Step 1. Very gently remove the pacifier (or Binkie, or thumb, or beef jerky stick) from your child’s mouth. Use pliers, if necessary.

Step 2. Take the pacifier with you as you leave the house.

Step 3. Stay away for 2-3 months.

This, of course, won’t prevent endless screaming. But you won’t have to listen to it.

In her post called “Breaking the Binkie Habit,” Julie Z. Rosenberg says, “If your child is 4 or older and still sucking away, this is one of those instances where peer pressure is a good thing.” She tells us that Dr. Charles Shubin of Mercy FamilyCare, a division of Family Health Centers of Baltimore, recommends staging, a series of increasingly restrictive rules that reduce the use of the sucking apparatus in question. She writes:

“For example, tell your child that she can only use a pacifier in the house. Once that rule is well established, limit pacifier use to a particular room, such as her bedroom. Next you limit it by time — only at night, for example. These small steps will ensure that behavior modification endures.”

By the time your child is sucking only a rope, in the library, with Mrs. Peacock, you can pretty much guess the murderer.
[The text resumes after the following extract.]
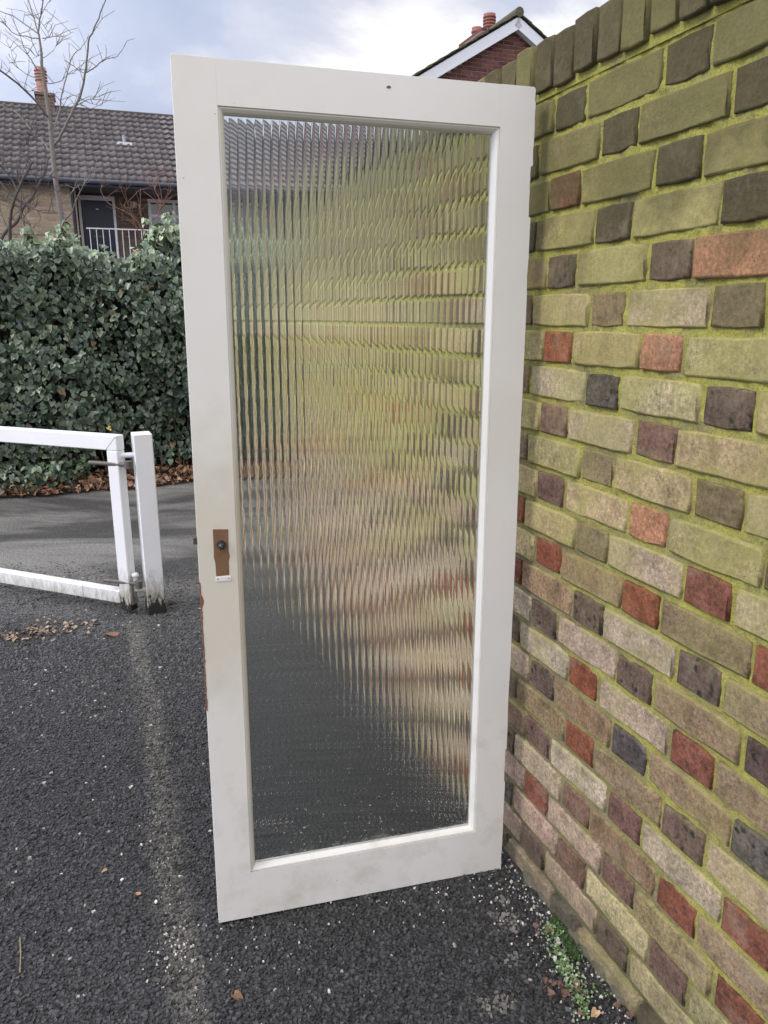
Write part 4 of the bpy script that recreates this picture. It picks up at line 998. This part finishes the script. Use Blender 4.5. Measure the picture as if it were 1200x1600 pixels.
m.build('brick_joints', simple('grey_joint', (.42, .37, .33), .95, .1, 20), gh)
# bargeboards, soffit, roof
ca, sa_ = math.cos(math.atan(tanr)), math.sin(math.atan(tanr))
M_barge = simple('barge_white', (.74, .76, .80), .4, .05, 8)
for sgn in (-1, 1):
    L = (hwid+.35)/ca; axd = Vector((sgn*ca, 0, -sa_)); nrm_ = Vector((sgn*sa_, 0, ca))
    m = MB(); m.bbox(Vector((gx, GD-.15, gzr-.03))+axd*(L/2+.01)-nrm_*.105, axd, Vector((0, 1, 0)), nrm_, L, .03, .19, .003); m.build('bargeboard', M_barge, gh)
    m = MB(); m.bbox(Vector((gx, GD-.065, gzr-.03))+axd*(L/2)-nrm_*.175, axd, Vector((0, 1, 0)), nrm_, L-.2, .135, .02, .003); m.build('soffit', M_barge, gh)
grf = empty('roof', (0, 0, 0), 0); grf.parent = gh
M_gt = tinted('gable_tile', .9, attr=False, var=.35, scale=14, bstr=.5, bdist=.01)
gtile = MB(); gtile.box(-.165, .165, -.18, .18, -.008, .014, .004); gtm = gtile.mesh('tile'); gtm.materials.append(M_gt)
for sgn in (-1, 1):
    L = (hwid+.4)/ca; axd = Vector((sgn*ca, 0, -sa_)); nrm_ = Vector((sgn*sa_, 0, ca))
    m = MB(); m.bbox(Vector((gx, GD+4.48, gzr-.015))+axd*(L/2), axd, Vector((0, 1, 0)), nrm_, L, 9.3, .03, .003); m.build('roof_slope', M_deck, grf)
    k_ = int(L/.27)
    for q in range(k_):
        for w_ in range(5):
            o = bpy.data.objects.new('tile', gtm); C.objects.link(o); o.parent = grf
            p_ = Vector((gx, GD-.04+.335*w_, gzr+.012))+axd*(q*.27+.14)+nrm_*.006
            Mx = Matrix.Identity(4); tilt = .05
            ax2 = (axd*math.cos(tilt)+nrm_*math.sin(tilt)).normalized(); nz2 = Vector((0, 1, 0)).cross(ax2) if sgn > 0 else ax2.cross(Vector((0, 1, 0)))
            yv = nz2.cross(ax2).normalized() if True else None
            # local x along the eaves direction, local y up-slope
            cols_ = (Vector((0, 1, 0)), ax2, Vector((0, 1, 0)).cross(ax2))
            for r_ in range(3): Mx[r_][0] = cols_[0][r_]; Mx[r_][1] = cols_[1][r_]; Mx[r_][2] = cols_[2][r_]; Mx[r_][3] = p_[r_]
            o.matrix_local = Mx; f = random.uniform(.7, 1.3); o.color = (.10*f, .088*f, .06*f, 1)
m = MB(); m.tube([(gx, GD-.20, gzr+.03), (gx, GD+9, gzr+.03)], .09, 10); m.build('ridge', simple('mossy_ridge', (.10, .095, .06), .95, .4, 20), grf)
gc_ = empty('chimney', (0, 0, 0), 0); gc_.parent = gh
m = MB(); m.box(gx-.28, gx+.28, GD+.85, GD+1.95, 6.6, 7.12); m.build('stack', M_rw, gc_)
M_clay2 = simple('red_clay', (.27, .10, .08), .7, .15, 20)
def pot2(c, r_, h_, rings):
    m = MB(); pr_ = [(r_, 0)]
    for q in range(rings): z0_ = h_*(.25+q*.7/rings); pr_ += [(r_, z0_), (r_*1.18, z0_+.004), (r_*1.18, z0_+h_*.3/rings), (r_*.98, z0_+h_*.32/rings)]
    pr_ += [(r_*1.1, h_*.98), (r_*.8, h_)]; m.lathe(c, pr_, 16); m.build('chimney_pot', M_clay2, gc_)
pot2((gx, GD+1.07, 7.12), .115, .34, 4); pot2((gx, GD+1.65, 7.12), .10, .27, 2)

# ================================================================== BARE TREES
M_bark = simple('bark', (.21, .185, .165), .9, .3, 30, bstr=.5, bdist=.004)
M_bark2 = simple('bark_dark', (.085, .07, .065), .9, .3, 30, bstr=.5, bdist=.004)
Z = 3.6375
def zp(x, y, D): return on_plane(x/Z, y/Z, D)
def smooth_poly(pts, sub=3):
    out = []
    for i in range(len(pts)-1):
        p0 = pts[max(i-1, 0)]; p1 = pts[i]; p2 = pts[i+1]; p3 = pts[min(i+2, len(pts)-1)]
        for s_ in range(sub):
            t = s_/sub; out.append(.5*((2*p1)+(-p0+p2)*t+(2*p0-5*p1+4*p2-p3)*t*t+(-p0+3*p1-3*p2+p3)*t**3))
    out.append(pts[-1]); return out
def limb(parent, zpts, r0, r1, D0_, D1_, name, mat, tw=None, twn=0):
    n = len(zpts); pts = [zp(x, y, D0_+(D1_-D0_)*i/(n-1)) for i, (x, y) in enumerate(zpts)]
    r0 *= .62; r1 *= .55; pts = smooth_poly(pts); rad = [r0+(r1-r0)*i/(len(pts)-1) for i in range(len(pts))]
    # slight knottiness
    pts = [p+Vector((random.gauss(0, .002), random.gauss(0, .006), random.gauss(0, .002))) for p in pts]
    m = MB(); m.tube(pts, rad, 7); m.build(name, mat, parent)
    if tw is not None:
        for q in range(twn):
            i = random.randrange(len(pts)//4, len(pts)); p = pts[i]; t = (pts[min(i+1, len(pts)-1)]-pts[max(0, i-1)]).normalized()
            d_ = (t*random.uniform(.2, .8)+Vector((random.gauss(0, .7), random.gauss(0, .6), random.uniform(-.1, .9)))).normalized()
            L = random.uniform(.08, .34); b = d_*L; mid = p+b*.5+Vector((random.gauss(0, .015), random.gauss(0, .02), random.uniform(0, .03)))
            tw.tube([p, mid, p+b], [.0034, .0026, .0016], 4)
            if random.random() < .5:
                d2 = (d_+Vector((random.gauss(0, .6), random.gauss(0, .6), random.gauss(.2, .4)))).normalized(); tw.tube([mid, mid+d2*L*.45], [.0024, .0015], 4)
TD = 9.4
tb = on_plane(370/Z, 1370/Z, TD)
tree = empty('bare_tree', (0, 0, 0), 0, label='slim bare tree with upswept branches, rising behind the ivy hedge before the chimney', cat='tree')
tw = MB()
trunk = [(372, 1500), (365, 1370), (345, 1200), (320, 1050), (300, 870), (285, 700), (265, 560), (240, 400), (235, 300), (220, 190)]
b0 = on_plane(376/Z, 1600/Z, TD)
m = MB(); pts = [zp(x, y, TD) for x, y in trunk]; pts = [Vector((b0.x+.05, b0.y, -.05)), Vector((b0.x+.02, b0.y, 1.2))]+pts; pts = smooth_poly(pts, 3)
m.tube(pts, [.038-.029*(i/(len(pts)-1))**1.2 for i in range(len(pts))], 9); m.build('trunk', M_bark, tree)
L_ = [([(220, 190), (195, 110), (175, 50), (150, -30)], .013, .007, .3), ([(220, 190), (226, 110), (240, 40), (252, -40)], .013, .008, -.2),
      ([(310, 820), (345, 770), (385, 690), (440, 580), (475, 470), (493, 340), (500, 240), (535, 160), (572, 70), (608, -30)], .026, .008, -.5),
      ([(493, 412), (550, 375), (600, 335), (660, 320), (708, 265)], .010, .004, -.8), ([(430, 602), (480, 575), (540, 555), (602, 530)], .009, .003, -.8),
      ([(480, 575), (530, 592), (577, 600)], .006, .003, -.4), ([(455, 595), (500, 615), (536, 636)], .006, .003, .3),
      ([(300, 760), (335, 640), (350, 540), (378, 430), (400, 350), (430, 300), (468, 262), (500, 215)], .015, .005, .5),
      ([(365, 340), (420, 378), (465, 410), (490, 412)], .006, .006, .2), ([(300, 530), (340, 570), (375, 630)], .006, .006, .2),
      ([(222, 192), (160, 150), (80, 95), (0, 62), (-40, 50)], .012, .006, .6), ([(225, 222), (150, 208), (80, 190), (40, 150), (8, 118)], .009, .004, -.5),
      ([(240, 218), (300, 208), (370, 205), (417, 180)], .008, .003, .5), ([(215, 400), (170, 330), (138, 270), (108, 190)], .009, .004, -.4),
      ([(238, 440), (190, 438), (148, 420), (98, 380), (52, 348)], .009, .004, .4), ([(100, 382), (75, 330), (60, 275)], .006, .003, .3),
      ([(272, 665), (200, 570), (100, 475), (0, 400), (-40, 370)], .020, .014, -.6), ([(285, 860), (240, 800), (170, 730), (100, 645), (40, 615), (-20, 585)], .012, .007, .5),
      ([(262, 472), (330, 468), (385, 425), (430, 415)], .008, .003, -.3), ([(245, 330), (300, 290), (322, 255)], .006, .003, .2), ([(245, 300), (205, 320), (175, 280)], .006, .003, -.2),
      ([(250, 235), (275, 200), (262, 165), (245, 145)], .005, .003, .2), ([(312, 885), (420, 880), (510, 875), (575, 860), (640, 868)], .008, .004, -.5), ([(318, 830), (420, 815), (500, 790), (555, 755)], .008, .003, .5),
      ([(368, 1250), (410, 1200), (445, 1110), (480, 1045), (510, 1005), (517, 955)], .013, .005, -.3), ([(480, 1045), (560, 960)], .006, .003, .2),
      ([(340, 1170), (390, 1110), (440, 1060), (470, 1050)], .008, .004, .3), ([(325, 640), (420, 600), (460, 560)], .006, .004, .3), ([(250, 480), (200, 500), (170, 520)], .006, .003, .3)]
for zz__, r0_, r1_, dd_ in L_: limb(tree, zz__, r0_, r1_, TD, TD+dd_, 'branch', M_bark, tw, 5)
o = tw.build('twigs', M_bark, tree); o['kind'] = 'stuff'
tree2 = empty('bare_tree', (0, 0, 0), 0, label='dark tangled bare shrub leaning in over the hedge at the left edge', cat='tree')
tw = MB(); T2 = 8.9
L2 = [([(-60, 1500), (20, 1330), (95, 1260), (130, 1185), (200, 1090), (250, 980), (278, 890)], .032, .012, .3), ([(60, 1500), (58, 1300), (62, 1200), (100, 1090), (150, 980), (185, 920)], .030, .012, -.3),
      ([(0, 1032), (60, 1100), (150, 1165), (240, 1205), (332, 1212)], .010, .006, -.3), ([(120, 1240), (125, 1120), (115, 1040), (150, 930)], .014, .006, .3),
      ([(-30, 905), (40, 985), (120, 1060), (200, 1065)], .010, .006, .2), ([(100, 1090), (60, 1010), (0, 965), (-40, 950)], .010, .006, .4), ([(130, 1180), (60, 1160), (-20, 1120)], .009, .006, .1),
      ([(200, 1090), (215, 1020), (260, 1010), (320, 1005)], .008, .004, -.2), ([(115, 1040), (60, 950), (0, 920)], .007, .004, .2), ([(150, 1165), (230, 1100), (330, 1085), (390, 1110)], .008, .004, -.2), ([(160, 1330), (130, 1250), (160, 1200), (200, 1170)], .008, .004, .2), ([(200, 1350), (170, 1280), (130, 1215)], .009, .005, .3),
      ([(120, 870), (160, 800), (200, 780)], .006, .003, .1), ([(150, 930), (130, 860), (150, 760), (205, 785)], .007, .003, .3)]
for zz__, r0_, r1_, dd_ in L2: limb(tree2, zz__, r0_, r1_, T2, T2+dd_, 'branch', M_bark2, tw, 9)
o = tw.build('twigs', M_bark2, tree2); o['kind'] = 'stuff'
tree3 = empty('bare_shrub', (0, 0, 0), 0, label='thin reddish bare shrub sticking up from the hedge before the balcony', cat='shrub')
tw = MB(); M_red = simple('red_twig', (.17, .085, .065), .85, .3, 30, bstr=0)
L3 = [([(860, 1420), (800, 1290), (740, 1220), (680, 1190), (610, 1150), (575, 1085), (580, 1060)], .012, .004, .2), ([(820, 1400), (770, 1280), (735, 1180), (715, 1100), (722, 1050)], .010, .003, -.2),
      ([(780, 1300), (740, 1260), (700, 1245)], .006, .003, .1), ([(860, 1350), (905, 1200), (915, 1100), (890, 1000)], .009, .003, .2), ([(905, 1200), (950, 1110), (985, 1070)], .006, .003, .2), ([(820, 1330), (800, 1200), (790, 1160)], .006, .003, .2), ([(915, 1150), (880, 1080), (870, 1040)], .005, .003, .2)]
for zz__, r0_, r1_, dd_ in L3: limb(tree3, zz__, r0_, r1_, 8.3, 8.3+dd_, 'branch', M_red, tw, 8)
o = tw.build('twigs', M_red, tree3); o['kind'] = 'stuff'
Wait, I got sidetracked there.

Well, first of all, what exactly does Ms. Rosenberg mean by “peer pressure?” Is Dr. Shubin four years old? Is Ms. Rosenberg? Then I don’t see how peer pressure comes into play, although, apparently, a dictionary might be helpful. That aside, I must say that Dr. Shubin’s approach seems more reasonable than the one my mother used, which was to put some evil-tasting substance on my thumb.

Or it may have just been some of her cooking. Her liver and onions maybe, a vile concoction with an odor that may have been even more disgusting than its actual taste, which resembled Vegemite, an Australian food spread made from yeast extract that tastes as though you stuck a knife in your car where the dipstick goes and spread that on your bread, which explains why Australia’s chief export is actors who can speak with American accents.

Where was I?

Right, pacifiers.

Ms. Rosenberg goes on to talk about Dr. Shubin’s preference for positive reinforcement:

“If you see her using a pacifier at a prohibited time or place, don’t berate her. Instead, actively ignore the behavior. For example, say something like this out loud to no one in particular: ‘I can’t wait until Sophie stops sucking on her pacifier because I really want to read her favorite Dr. Seuss books with her.’”
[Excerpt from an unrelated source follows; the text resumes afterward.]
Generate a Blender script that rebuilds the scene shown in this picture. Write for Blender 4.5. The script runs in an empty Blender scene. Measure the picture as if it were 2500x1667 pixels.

This, obviously, will make your child think you are a deranged individual, particularly since his name is Herman.

“If there’s one thing kids hate,” Ms. Rosenberg quotes Dr. Shubin as saying, “it’s to be ignored.”
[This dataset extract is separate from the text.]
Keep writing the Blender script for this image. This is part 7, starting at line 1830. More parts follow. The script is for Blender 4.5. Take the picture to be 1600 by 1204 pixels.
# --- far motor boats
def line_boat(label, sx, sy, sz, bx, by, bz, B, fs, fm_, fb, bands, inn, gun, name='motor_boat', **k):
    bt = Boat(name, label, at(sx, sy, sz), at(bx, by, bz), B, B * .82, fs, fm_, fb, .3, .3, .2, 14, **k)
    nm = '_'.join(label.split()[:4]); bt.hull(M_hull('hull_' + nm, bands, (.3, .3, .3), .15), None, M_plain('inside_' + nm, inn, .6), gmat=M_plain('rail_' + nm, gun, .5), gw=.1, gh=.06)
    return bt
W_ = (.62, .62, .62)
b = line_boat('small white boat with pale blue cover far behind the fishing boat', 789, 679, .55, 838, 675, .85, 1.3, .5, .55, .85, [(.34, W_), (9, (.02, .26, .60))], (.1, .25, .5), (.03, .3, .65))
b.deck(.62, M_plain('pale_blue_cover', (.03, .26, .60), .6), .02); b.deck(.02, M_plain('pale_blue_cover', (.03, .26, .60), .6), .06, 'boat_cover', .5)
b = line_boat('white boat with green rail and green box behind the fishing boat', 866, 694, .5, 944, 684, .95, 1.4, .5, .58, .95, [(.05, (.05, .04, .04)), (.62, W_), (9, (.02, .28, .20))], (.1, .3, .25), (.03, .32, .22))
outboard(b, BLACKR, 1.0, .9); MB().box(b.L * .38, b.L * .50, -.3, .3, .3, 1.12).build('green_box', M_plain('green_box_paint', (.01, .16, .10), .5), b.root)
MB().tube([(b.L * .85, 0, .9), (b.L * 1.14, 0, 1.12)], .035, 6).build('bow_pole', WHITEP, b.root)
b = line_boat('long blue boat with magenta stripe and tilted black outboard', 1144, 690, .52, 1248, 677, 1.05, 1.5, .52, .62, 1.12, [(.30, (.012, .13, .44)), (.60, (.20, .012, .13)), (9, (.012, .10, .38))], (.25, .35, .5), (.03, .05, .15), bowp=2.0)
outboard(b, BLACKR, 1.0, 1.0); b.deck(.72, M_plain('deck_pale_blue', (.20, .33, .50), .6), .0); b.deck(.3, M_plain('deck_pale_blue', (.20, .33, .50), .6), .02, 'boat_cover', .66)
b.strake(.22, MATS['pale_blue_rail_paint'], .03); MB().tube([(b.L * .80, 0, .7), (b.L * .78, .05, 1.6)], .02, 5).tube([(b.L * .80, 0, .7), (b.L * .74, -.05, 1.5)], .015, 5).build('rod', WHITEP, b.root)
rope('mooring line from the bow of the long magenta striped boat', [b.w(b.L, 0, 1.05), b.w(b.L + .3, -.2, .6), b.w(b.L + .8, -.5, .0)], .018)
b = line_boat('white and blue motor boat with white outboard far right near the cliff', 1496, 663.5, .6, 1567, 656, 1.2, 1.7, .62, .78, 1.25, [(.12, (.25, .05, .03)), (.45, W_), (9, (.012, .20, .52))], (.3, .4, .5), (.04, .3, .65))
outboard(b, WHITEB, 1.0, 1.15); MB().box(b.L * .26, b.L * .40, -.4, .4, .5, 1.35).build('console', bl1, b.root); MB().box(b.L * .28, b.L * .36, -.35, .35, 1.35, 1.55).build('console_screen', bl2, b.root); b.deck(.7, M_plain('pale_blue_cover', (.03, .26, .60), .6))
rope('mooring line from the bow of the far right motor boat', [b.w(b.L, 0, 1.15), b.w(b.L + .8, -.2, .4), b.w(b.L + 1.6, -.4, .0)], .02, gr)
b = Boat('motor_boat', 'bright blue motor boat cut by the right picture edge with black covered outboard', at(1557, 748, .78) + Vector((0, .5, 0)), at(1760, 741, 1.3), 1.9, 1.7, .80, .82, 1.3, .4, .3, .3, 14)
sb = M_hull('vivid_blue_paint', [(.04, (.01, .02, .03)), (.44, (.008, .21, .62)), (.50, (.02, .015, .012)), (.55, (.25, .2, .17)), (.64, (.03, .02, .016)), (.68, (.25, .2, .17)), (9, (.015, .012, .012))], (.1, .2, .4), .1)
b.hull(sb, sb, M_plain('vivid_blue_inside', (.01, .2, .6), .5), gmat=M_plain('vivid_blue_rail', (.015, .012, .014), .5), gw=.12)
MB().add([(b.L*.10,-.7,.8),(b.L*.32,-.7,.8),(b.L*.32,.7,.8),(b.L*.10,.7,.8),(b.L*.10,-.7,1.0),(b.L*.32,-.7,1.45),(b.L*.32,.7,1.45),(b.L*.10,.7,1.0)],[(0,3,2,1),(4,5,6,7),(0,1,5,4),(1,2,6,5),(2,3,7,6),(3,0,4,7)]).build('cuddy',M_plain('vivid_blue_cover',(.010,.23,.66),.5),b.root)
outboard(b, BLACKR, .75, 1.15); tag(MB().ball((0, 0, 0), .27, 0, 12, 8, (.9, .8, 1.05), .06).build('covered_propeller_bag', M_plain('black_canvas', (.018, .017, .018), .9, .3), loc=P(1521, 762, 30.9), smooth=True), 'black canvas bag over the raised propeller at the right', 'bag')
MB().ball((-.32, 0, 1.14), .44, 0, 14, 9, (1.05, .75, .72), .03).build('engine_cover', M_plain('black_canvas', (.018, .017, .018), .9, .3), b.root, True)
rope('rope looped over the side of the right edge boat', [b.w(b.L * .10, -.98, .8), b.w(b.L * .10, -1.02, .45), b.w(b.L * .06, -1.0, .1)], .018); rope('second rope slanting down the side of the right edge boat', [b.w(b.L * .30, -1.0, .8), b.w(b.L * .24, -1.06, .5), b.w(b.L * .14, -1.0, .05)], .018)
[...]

I have to say, I wasn’t thrilled about it either, when my daughter was a teenager, and I was the ignoree. Or maybe the ignoramus.

In conclusion, let me just say that you should make sure that your kid is pacifier-free by the time he or she goes to college, even if you have to have the pacifier surgically removed. Also, I highly recommend eating pacifiers over my mother’s liver and onions, especially if you spread some Vegemite on them.